Franz Witzmann: In diesem Zusammenhang ist es wichtig, den in der Gesellschaft und Politik vorhandenen Rassismus bzw. Rechtsextremismus in die Analyse miteinzubeziehen. Vor kurzem gab es wieder Kritik von Amnesty International (ai) an der österreichischen Polizei. Es wurde fundiert und anhand von Beispielen aufgezeigt, dass es einen institutionalisierten Rassismus im österreichischen Polizeiapparat gibt. Als Bundespräsident Heinz Fischer mit dieser Kritik konfrontiert wurde, sagte er ungefähr folgendes: “Wenn es einzelne Übergriffe gibt, soll konsequent aufgeklärt und bestraft  werden. Ich verwehre mich aber gegen die Behauptung, dass die Polizei rassistisch sei.” Vor beinahe zwanzig Jahren bin ich (damals noch Polizeibeamter) an die Öffentlichkeit getreten und hatte die von ai vorgebrachte Kritik bestätigt. Die Täter aus den Reihen der Polizei werden nicht oder nur mit geringfügigen Strafen bedacht und an der Struktur, die solche Taten ermöglicht und begünstigt, wird seit Jahrzehnten nichts verbessert. Im Gegenteil: Mit Beginn der schwarzblaubraunorangen Schüssel-Ära wurde die Qualität der Überwachung ständig verbessert und ausgeweitet. Die gesetzlichen Bestimmungen zu Überwachung und Verfolgung wurden beschlossen,  wichtige Positionen in Innenministerium und Polizei wurden mit folgsamen Parteisoldaten besetzt. Zusätzlich sind in den letzten Jahren immer mehr Juristen aus Burschenschaften, wie der Olympia, innerhalb der Justiz in Positionen wie Richter oder Staatsanwalt gelangt.

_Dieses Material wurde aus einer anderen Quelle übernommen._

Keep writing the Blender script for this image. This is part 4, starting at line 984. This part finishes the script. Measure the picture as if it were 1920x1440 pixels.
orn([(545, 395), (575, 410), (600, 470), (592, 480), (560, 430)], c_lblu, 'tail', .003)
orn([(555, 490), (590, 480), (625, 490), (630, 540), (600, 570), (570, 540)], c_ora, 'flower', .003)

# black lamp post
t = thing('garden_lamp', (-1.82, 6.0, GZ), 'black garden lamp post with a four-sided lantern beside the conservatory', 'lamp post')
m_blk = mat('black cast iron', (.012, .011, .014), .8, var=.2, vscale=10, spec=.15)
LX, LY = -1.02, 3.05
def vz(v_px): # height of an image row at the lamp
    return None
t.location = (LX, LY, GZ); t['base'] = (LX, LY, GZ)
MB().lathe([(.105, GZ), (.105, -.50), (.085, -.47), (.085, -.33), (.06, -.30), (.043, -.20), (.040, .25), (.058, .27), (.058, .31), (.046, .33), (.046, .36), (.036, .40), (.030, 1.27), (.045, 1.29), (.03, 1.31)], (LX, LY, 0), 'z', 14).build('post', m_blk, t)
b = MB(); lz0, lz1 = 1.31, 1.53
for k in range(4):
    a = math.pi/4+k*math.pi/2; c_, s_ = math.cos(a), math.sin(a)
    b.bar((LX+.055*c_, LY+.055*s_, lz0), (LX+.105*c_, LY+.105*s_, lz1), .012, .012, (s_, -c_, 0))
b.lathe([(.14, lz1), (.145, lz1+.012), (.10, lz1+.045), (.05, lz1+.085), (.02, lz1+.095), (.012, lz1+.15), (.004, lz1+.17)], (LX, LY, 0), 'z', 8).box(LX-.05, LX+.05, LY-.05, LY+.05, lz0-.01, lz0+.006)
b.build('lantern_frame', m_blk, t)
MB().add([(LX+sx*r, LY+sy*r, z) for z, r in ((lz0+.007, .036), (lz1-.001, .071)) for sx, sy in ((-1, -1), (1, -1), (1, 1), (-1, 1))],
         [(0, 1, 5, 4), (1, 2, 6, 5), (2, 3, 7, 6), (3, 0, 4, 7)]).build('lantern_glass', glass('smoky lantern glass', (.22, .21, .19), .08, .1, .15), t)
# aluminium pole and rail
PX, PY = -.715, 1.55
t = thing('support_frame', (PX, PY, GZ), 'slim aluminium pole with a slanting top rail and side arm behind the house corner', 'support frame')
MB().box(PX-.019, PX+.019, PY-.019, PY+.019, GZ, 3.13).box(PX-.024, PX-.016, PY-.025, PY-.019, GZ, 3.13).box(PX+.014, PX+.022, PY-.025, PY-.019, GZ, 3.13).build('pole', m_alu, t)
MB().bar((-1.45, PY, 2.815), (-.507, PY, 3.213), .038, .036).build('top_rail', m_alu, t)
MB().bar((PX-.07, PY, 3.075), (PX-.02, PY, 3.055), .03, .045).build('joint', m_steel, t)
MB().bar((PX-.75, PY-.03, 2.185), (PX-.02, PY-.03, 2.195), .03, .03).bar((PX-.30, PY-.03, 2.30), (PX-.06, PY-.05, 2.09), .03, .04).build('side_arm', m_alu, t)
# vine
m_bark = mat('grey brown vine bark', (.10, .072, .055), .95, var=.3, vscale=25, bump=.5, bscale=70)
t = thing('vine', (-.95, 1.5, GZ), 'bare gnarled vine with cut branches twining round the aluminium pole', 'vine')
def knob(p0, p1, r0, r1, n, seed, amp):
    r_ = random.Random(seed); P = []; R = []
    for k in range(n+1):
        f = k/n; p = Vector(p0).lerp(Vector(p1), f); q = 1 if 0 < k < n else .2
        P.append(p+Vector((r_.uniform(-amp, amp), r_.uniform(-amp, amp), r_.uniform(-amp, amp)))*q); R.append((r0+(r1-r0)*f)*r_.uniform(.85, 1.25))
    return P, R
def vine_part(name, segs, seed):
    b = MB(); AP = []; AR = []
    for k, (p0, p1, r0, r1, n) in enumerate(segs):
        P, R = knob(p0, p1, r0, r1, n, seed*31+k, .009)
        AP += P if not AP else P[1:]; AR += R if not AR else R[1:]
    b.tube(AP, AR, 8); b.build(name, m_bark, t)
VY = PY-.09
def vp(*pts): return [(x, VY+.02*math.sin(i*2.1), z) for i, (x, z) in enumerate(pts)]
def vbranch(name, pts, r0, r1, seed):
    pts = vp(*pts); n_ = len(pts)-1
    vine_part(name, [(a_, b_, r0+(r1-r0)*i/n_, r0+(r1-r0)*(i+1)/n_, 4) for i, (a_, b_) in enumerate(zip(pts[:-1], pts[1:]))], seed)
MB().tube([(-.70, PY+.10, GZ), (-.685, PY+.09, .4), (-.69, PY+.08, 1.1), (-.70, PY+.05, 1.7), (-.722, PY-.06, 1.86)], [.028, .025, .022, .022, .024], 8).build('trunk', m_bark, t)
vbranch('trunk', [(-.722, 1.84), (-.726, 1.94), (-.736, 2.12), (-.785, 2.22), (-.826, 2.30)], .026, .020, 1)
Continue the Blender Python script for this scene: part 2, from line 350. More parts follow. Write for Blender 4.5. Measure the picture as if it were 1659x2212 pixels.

VORWÄRTS: Wie ist die Reaktion im Apparat wenn jemand – so wie Du – offen die Rolle der Polzei in Frage stellt? Anders gefragt: Ist die Polizei im Sinne “Freund und Helfer” reformierbar oder geht die Entwicklung aktuell in eine ganz andere Richtung?

Franz Witzmann: Ich bin überzeugt, dass viele PolizistInnen an sich – zumindest am Beginn ihrer Tätigkeit – eine demokratische Einstellung haben und sich bei ihrer Arbeit korrekt und an den Menschenrechten orientiert verhalten. Allerdings steht die hierarchische, militärische Struktur auf der einen Seite und die immer restriktiver werdenden Gesetze auf der anderen Seite der Verwirklichung einer demokratischen Polizei entgegen.